Another means of communication is more perceptible to those outside the household walls. Mariel said a domestic worker who can’t leave her house can often be identified “because they will open the kitchen window and they will sit leaning out.” After checking for the presence of an employer, they chat with workers in nearby apartments. Even if they don’t speak the same language, they use signs “to communicate to each other, and know that they have friends.” And if someone doesn’t show up at the window, word gets around.
“If somebody signals that they don’t have enough food,” she continued, workers who do have access to food will often lower or raise supplies in plastic bags using string. Mariel said she was locked in a house for nearly two years when she arrived in the country.
“When I came here it was the opposite of what it said in my contract in the Philippines. They said you will have your own room ... they will provide anything, you will have the food that you want to eat from the Philippines ... [but] I had no day off, I was locked up.”
Mariel also wasn’t paid her wages. After years of advocating for herself, “slowly slowly” she received some payment, and eventually found more fair employment.
Of women like Hendor, Aacharya, and Theresa Otero Seda who died in 2010, Mariel cautioned against rushing to conclude all deaths are suicides.
Seda fell from a seventh-story window in December 2010, and Mariel, still a domestic worker and now also an activist for migrant workers’ rights, became curious about the case.
Seda had only been in the country for two months when she died, and Mariel said she had a mobile phone. She had, Mariel found, been “texting with another friend here ... that she’s been hurt by her employer, there is no food and she is locked up.”
But she was also, Mariel added, texting with her sister and husband, exchanging Christmas greetings and showing no signs of suicidal tendencies. When she died on Jan. 5, her death was presumed a suicide. But Seda’s sister and husband said when her body arrived home she had no teeth, her feet were bent backward, she had stab marks on her back, and she had slits on her wrist that were not deep enough to indicate a suicide attempt.
“Who knows” what happened to Seda, Mariel says. “But you can torture a person and then throw them from a balcony and say she committed suicide. You can do that.”
Mariel complained that employers’ accounts are taken at face value, and that full investigations are not carried out into migrant deaths. A source at the Nepalese Consulate shared the same grievance. He said neighbors, friends and other migrant workers are rarely questioned by the police.

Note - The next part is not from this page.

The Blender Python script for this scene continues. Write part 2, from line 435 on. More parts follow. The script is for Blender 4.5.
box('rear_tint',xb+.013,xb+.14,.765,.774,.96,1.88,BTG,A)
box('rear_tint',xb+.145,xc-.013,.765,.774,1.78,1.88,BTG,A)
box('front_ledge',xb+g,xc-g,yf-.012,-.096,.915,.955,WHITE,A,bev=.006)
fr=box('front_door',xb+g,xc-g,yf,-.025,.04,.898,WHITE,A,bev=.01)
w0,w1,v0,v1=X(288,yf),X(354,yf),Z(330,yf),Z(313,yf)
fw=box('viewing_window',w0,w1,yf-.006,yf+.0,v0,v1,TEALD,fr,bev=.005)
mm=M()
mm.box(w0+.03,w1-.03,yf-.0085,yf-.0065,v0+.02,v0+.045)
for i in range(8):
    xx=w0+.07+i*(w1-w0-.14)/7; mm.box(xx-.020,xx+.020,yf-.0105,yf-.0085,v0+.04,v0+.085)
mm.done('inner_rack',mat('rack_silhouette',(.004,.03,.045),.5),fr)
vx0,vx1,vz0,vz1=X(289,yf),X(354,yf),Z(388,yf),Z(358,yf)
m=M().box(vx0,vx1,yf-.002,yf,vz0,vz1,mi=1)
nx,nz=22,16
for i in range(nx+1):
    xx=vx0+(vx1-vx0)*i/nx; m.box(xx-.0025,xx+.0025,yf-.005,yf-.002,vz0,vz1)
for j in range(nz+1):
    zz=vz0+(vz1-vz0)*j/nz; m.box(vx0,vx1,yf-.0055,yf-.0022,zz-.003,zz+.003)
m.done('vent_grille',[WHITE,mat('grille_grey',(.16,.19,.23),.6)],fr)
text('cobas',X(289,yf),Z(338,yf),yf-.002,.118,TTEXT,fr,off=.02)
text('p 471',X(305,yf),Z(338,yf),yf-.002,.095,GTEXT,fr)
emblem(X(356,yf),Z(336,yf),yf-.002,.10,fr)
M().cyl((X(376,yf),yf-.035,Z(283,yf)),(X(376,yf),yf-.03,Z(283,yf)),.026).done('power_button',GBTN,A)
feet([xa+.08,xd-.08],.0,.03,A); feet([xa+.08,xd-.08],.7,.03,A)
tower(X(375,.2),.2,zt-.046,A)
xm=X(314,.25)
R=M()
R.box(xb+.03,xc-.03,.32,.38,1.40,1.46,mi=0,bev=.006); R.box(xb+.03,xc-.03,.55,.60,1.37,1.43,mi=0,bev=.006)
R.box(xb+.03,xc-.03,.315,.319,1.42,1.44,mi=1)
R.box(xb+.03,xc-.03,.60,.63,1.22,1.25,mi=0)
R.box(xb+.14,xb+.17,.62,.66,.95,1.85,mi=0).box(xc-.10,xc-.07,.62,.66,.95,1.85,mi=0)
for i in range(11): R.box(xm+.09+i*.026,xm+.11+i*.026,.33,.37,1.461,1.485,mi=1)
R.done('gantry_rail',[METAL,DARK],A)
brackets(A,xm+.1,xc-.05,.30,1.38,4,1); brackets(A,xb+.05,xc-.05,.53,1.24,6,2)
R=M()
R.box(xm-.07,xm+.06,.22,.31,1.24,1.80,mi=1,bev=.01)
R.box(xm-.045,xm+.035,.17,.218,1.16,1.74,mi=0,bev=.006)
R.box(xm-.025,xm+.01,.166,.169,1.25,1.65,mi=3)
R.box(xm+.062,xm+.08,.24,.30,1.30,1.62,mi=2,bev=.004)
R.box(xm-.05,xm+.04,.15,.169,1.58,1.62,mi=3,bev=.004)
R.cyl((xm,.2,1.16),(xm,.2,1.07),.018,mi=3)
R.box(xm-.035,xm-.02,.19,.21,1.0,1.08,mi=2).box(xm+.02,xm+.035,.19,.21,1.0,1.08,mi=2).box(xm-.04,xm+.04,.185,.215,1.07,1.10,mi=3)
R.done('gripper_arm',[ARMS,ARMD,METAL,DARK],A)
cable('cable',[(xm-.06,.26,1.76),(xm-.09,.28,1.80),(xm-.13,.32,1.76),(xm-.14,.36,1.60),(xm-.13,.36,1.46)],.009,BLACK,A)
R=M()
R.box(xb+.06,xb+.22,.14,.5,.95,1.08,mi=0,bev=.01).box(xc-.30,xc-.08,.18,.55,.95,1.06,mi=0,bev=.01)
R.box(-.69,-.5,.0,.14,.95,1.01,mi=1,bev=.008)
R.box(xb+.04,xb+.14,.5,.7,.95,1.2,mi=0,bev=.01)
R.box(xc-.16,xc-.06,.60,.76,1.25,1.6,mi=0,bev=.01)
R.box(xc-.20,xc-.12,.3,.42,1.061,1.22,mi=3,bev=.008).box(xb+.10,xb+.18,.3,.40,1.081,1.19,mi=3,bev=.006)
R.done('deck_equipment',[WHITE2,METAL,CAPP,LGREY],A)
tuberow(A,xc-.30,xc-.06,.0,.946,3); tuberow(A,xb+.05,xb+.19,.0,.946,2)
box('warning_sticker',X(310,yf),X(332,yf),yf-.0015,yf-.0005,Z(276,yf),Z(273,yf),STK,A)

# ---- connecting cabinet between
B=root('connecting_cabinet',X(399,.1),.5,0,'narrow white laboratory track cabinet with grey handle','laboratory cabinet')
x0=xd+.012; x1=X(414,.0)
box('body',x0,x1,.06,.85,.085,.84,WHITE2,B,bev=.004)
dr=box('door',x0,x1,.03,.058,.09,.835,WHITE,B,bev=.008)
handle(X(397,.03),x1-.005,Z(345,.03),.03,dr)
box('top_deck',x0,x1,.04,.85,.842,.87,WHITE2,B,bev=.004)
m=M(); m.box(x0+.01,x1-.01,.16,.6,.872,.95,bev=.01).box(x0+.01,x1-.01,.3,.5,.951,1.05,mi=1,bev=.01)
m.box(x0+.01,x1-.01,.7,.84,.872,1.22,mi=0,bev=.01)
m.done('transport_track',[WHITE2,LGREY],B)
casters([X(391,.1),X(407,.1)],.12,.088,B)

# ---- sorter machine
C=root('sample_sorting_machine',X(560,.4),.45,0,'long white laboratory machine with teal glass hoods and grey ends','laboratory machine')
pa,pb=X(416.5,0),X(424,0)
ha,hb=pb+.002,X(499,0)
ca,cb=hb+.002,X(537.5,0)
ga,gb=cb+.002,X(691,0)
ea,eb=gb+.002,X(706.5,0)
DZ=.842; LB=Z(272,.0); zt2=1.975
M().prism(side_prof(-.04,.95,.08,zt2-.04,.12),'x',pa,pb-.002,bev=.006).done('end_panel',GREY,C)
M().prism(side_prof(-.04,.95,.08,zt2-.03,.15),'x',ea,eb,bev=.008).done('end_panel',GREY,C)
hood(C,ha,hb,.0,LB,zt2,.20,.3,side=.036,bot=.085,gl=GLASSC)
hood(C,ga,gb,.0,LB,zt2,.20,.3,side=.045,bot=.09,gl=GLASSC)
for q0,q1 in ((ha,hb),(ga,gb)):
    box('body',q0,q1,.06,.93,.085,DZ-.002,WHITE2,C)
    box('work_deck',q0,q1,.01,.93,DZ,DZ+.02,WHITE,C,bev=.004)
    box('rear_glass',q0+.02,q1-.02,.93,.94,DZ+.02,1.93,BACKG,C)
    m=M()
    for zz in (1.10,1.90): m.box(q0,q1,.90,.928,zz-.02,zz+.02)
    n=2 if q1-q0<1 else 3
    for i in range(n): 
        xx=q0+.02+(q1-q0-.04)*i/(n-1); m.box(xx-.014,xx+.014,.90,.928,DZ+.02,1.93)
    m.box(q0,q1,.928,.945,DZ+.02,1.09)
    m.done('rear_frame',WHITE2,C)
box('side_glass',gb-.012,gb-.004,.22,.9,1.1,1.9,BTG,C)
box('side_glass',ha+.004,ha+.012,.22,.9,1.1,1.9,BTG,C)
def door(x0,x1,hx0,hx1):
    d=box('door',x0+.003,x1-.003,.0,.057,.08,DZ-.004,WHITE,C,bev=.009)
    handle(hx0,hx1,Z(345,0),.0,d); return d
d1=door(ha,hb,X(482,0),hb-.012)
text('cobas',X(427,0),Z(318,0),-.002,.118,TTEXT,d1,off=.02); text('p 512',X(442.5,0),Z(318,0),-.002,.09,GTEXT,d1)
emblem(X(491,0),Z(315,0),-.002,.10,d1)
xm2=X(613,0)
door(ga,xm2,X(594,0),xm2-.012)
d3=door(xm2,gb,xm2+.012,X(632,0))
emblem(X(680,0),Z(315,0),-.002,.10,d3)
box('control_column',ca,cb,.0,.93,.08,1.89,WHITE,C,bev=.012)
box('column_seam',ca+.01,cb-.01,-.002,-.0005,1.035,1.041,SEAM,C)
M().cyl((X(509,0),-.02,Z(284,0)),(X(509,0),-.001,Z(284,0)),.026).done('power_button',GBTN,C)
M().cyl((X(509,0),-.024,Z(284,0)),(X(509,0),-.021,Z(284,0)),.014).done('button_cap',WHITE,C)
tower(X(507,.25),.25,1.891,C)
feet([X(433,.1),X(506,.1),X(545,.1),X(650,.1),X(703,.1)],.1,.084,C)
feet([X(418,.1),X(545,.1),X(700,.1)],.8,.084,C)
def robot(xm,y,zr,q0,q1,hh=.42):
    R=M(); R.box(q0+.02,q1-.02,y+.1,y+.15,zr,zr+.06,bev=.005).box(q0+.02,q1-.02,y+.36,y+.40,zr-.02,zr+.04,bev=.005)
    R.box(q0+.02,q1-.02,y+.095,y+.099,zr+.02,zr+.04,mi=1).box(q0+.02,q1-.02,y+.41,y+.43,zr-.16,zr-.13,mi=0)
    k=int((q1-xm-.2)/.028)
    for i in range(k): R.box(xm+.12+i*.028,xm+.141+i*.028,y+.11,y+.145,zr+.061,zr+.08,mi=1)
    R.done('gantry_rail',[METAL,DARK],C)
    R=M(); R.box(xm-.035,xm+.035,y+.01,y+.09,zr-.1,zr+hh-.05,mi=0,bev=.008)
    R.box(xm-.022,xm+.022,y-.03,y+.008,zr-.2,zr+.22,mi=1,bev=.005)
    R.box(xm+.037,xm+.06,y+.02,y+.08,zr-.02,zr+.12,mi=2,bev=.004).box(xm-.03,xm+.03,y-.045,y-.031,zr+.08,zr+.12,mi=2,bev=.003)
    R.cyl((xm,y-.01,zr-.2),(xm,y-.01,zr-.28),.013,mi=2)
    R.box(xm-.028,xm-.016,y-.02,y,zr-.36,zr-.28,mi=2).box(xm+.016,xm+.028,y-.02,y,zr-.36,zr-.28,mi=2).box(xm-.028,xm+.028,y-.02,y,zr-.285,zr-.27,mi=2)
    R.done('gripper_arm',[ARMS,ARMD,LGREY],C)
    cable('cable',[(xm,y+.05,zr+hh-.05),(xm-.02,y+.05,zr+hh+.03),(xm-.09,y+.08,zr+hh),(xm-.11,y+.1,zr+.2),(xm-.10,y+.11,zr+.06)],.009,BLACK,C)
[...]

A security source told The Daily Star that “investigations into the deaths of migrant workers are carried out just like any other investigation, including into the deaths of Lebanese. The judiciary is also involved.”
But even taking Mariel’s criticism into account, there are still likely to be plenty of genuine suicides. In one recent case, the Nepalese source said, a woman killed herself after her two children died and she was not allowed to attend their funeral.
“We work so hard,” said Mariel.
“We work with our sweat, with our hands. This kind of job is [considered] the lowest job and we are treated badly and ignored, but we have our dignity ... maybe we don’t have justice now, but we continue because who knows,” she said, hoping that Lebanese law will someday shift in favor of foreign workers. “This is the day we are waiting for.”